* EXERCISE DESCRIPTION
In the records that follow, locate every line with "More" and extract it.

* MATERIALS PROVIDED
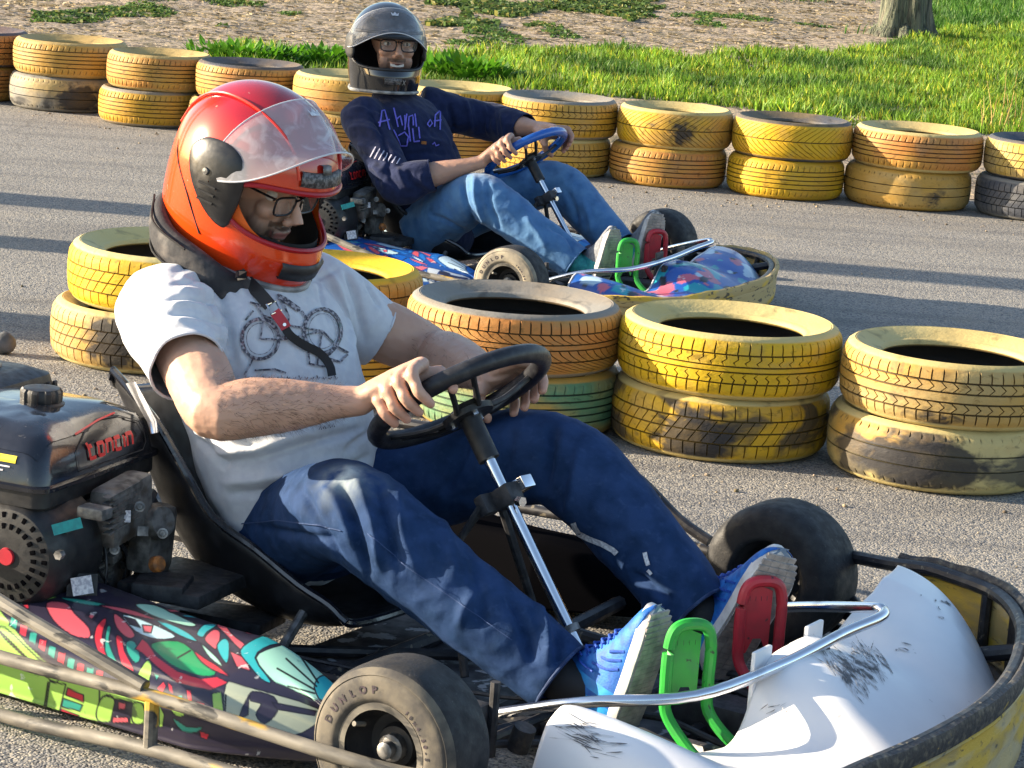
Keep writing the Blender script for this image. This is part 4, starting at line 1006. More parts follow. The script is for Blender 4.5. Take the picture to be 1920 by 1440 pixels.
* * *
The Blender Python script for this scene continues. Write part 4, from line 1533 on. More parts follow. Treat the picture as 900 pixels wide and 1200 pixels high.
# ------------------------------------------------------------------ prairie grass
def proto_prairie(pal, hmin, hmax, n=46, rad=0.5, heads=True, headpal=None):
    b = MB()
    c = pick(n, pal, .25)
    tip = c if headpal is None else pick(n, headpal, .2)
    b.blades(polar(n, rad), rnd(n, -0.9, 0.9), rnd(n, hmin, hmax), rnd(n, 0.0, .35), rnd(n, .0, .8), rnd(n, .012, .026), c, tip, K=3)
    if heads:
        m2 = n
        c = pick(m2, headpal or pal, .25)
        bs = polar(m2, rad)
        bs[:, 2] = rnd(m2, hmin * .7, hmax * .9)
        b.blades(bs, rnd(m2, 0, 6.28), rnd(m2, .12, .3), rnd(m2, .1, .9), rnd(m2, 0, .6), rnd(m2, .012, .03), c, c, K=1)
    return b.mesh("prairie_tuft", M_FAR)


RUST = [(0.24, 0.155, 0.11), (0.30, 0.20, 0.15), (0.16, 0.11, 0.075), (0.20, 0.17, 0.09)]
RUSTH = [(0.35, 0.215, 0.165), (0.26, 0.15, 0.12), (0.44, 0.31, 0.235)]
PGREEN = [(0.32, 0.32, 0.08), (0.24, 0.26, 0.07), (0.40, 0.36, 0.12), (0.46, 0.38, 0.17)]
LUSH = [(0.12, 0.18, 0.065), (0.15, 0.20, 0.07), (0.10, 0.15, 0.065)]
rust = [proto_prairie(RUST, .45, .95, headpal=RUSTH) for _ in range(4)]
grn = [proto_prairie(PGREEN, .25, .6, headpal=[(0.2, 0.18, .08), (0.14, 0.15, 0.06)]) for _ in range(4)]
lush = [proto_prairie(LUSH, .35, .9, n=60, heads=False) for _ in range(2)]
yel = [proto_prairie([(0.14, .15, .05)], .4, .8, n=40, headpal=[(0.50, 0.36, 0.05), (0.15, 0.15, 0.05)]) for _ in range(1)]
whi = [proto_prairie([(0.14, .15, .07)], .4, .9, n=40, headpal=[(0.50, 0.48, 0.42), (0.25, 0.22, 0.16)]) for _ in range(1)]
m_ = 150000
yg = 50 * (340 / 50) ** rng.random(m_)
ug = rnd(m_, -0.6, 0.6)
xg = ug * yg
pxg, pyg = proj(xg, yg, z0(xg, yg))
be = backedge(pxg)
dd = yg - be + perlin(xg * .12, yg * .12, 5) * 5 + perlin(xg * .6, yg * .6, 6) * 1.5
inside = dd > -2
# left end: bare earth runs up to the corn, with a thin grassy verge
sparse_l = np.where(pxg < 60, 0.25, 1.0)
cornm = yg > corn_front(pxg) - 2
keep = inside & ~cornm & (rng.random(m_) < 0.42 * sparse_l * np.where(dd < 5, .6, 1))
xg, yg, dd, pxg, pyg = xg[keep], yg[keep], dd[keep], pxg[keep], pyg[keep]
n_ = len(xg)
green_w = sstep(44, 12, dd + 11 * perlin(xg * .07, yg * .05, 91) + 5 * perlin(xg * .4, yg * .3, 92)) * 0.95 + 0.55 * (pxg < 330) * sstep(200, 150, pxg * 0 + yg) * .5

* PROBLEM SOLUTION
Keep writing the Blender script for this image. This is part 4, starting at line 1006. More parts follow. The script is for Blender 4.5. Take the picture to be 1920 by 1440 pixels.
The Blender Python script for this scene continues. Write part 4, from line 1533 on. More parts follow. Treat the picture as 900 pixels wide and 1200 pixels high.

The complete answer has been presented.